Parce qu'ils sont arméniens
J'ai assisté vendredi soir à la rencontre organisée par la Maison de la Culture Arménienne avec Pinar Selek à ma médiathèque La Passerelle dans le cadre de la commémoration du Centenaire du Génocide Arménien.
Vous le savez peut-être. Valence (et Bourg-lès-Valence) accueillent une importante communauté arménienne installée essentiellement après le génocide. Il y aura donc de nombreuses manifestations proposées pour commémorer ce triste anniversaire tout au long de cette année 2015 et notamment pour le 24 avril.
Pinar Selek est turque, née à Istanbul le 8 octobre 1971, de parents opposants au régime politique en place (son père sera emprisonné pendant 5 ans lors de son enfance), devenue sociologue, militante féministe et pour la paix. Exilée politique en France, après avoir aussi été emprisonnée pendant 2 ans 1/2, elle enseigne aujourd'hui les sciences politiques à l'ENS de Lyon et elle écrit pour faire connaitre son parcours, faire entendre sa voix et celle de tous les opprimés qu'elle défend.
Chez Liana-Lévi, elle a publié "La Maison du Bosphore" en 2013 et cet essai "Parce qu'ils sont arméniens" dans la collection Opinion, paru le 5 février dernier et dont elle est venue nous parler vendredi soir.
Dans ce petit livre d'à peine 90 pages, Pinar Selek raconte ses souvenirs d'enfance dans un pays où le négationnisme est omniprésent, où l'existence-même des arméniens est niée, où les soldats turcs ne tuent pas, où être arménien est le pire défaut qui soit. Une enfance vécue entre deux mondes diamétralement opposés : chez elle où malgré l'emprisonnement de son père (ou à cause de, peut-être) elle n'entend parler que de droits de l'homme, de liberté, d'égalité, et à l'école où elle côtoie des petites filles arméniennes craintives, qui ne se rebellent pas, qui restent silencieuses et où on l'abreuve de slogans vantant la supériorité nationale turque. Une enfance et une jeunesse vécues dans une ville où tous les noms de rue arméniens ont été effacés, supprimés. Et un sentiment d'incompréhension et de malaise qui s'installe, qui grandit au point de la pousser à trouver des réponses, celles qui iront dans le sens de la pensée familiale, dut-elle en subir elle aussi les conséquences, lourdes et effroyables.
J'ai lu cet essai en milieu de semaine avant d'assister à cette rencontre. Je voulais savoir à quoi m'en tenir, à quoi m'attendre. Cette lecture m'a dans un premier temps littéralement émue, bouleversée.
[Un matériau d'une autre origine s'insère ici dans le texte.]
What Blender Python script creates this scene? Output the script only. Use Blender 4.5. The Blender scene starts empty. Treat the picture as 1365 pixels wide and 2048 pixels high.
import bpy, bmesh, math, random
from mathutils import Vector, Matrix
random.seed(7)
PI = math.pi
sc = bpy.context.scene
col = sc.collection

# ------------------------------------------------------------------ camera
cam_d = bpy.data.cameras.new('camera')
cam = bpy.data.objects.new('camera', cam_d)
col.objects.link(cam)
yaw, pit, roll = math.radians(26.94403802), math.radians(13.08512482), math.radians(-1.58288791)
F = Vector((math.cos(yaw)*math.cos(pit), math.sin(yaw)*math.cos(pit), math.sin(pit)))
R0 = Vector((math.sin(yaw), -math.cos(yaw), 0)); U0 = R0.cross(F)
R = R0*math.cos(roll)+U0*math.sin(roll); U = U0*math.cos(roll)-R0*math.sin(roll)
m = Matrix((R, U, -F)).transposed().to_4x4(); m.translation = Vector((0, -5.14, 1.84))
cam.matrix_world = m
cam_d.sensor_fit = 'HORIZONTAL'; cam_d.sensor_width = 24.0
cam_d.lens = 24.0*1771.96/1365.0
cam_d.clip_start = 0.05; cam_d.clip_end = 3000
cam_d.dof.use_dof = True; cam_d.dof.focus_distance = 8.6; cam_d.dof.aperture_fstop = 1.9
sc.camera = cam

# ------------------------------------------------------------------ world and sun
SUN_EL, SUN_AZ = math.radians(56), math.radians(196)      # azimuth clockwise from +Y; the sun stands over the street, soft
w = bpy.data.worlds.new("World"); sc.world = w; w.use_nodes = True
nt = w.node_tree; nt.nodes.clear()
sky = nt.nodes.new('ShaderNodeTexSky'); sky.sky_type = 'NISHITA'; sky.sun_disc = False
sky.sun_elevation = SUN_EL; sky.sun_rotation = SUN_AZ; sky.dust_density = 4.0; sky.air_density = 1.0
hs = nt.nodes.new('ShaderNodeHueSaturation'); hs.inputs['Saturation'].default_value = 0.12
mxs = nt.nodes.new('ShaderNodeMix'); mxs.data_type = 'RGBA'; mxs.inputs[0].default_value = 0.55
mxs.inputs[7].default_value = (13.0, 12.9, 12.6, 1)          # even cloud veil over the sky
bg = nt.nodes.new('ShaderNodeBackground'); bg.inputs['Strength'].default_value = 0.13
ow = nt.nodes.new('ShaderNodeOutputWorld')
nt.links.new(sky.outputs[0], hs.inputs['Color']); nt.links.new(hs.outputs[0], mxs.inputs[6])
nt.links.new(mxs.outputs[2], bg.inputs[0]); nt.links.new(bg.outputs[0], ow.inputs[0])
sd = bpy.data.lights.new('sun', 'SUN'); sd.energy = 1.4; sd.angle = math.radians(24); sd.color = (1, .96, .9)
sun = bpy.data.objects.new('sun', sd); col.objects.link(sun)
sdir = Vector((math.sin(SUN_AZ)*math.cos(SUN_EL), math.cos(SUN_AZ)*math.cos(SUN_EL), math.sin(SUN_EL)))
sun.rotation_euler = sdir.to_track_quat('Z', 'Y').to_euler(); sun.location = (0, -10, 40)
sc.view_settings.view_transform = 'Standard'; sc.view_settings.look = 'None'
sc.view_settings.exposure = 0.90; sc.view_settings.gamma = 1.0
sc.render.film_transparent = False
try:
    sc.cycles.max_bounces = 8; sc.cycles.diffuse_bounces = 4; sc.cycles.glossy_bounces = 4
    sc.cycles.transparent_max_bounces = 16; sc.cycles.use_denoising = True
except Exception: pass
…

Cette rencontre, ensuite, a fait le reste. C'est un livre qu'il faut lire. Juste, vrai, authentique, sincère. C'est un livre qui instruit, sans tabou, en toute honnêteté. Qui dit les choses telles qu'elles ont été et telles qu'elles sont encore.
Un texte fort, poignant, humain.
Et une femme étonnante, incroyable, magnifique. Une femme qui lutte pour toutes les minorités, quelles qu'elles soient, une femme qui lutte pour la liberté d'expression, partout dans le monde.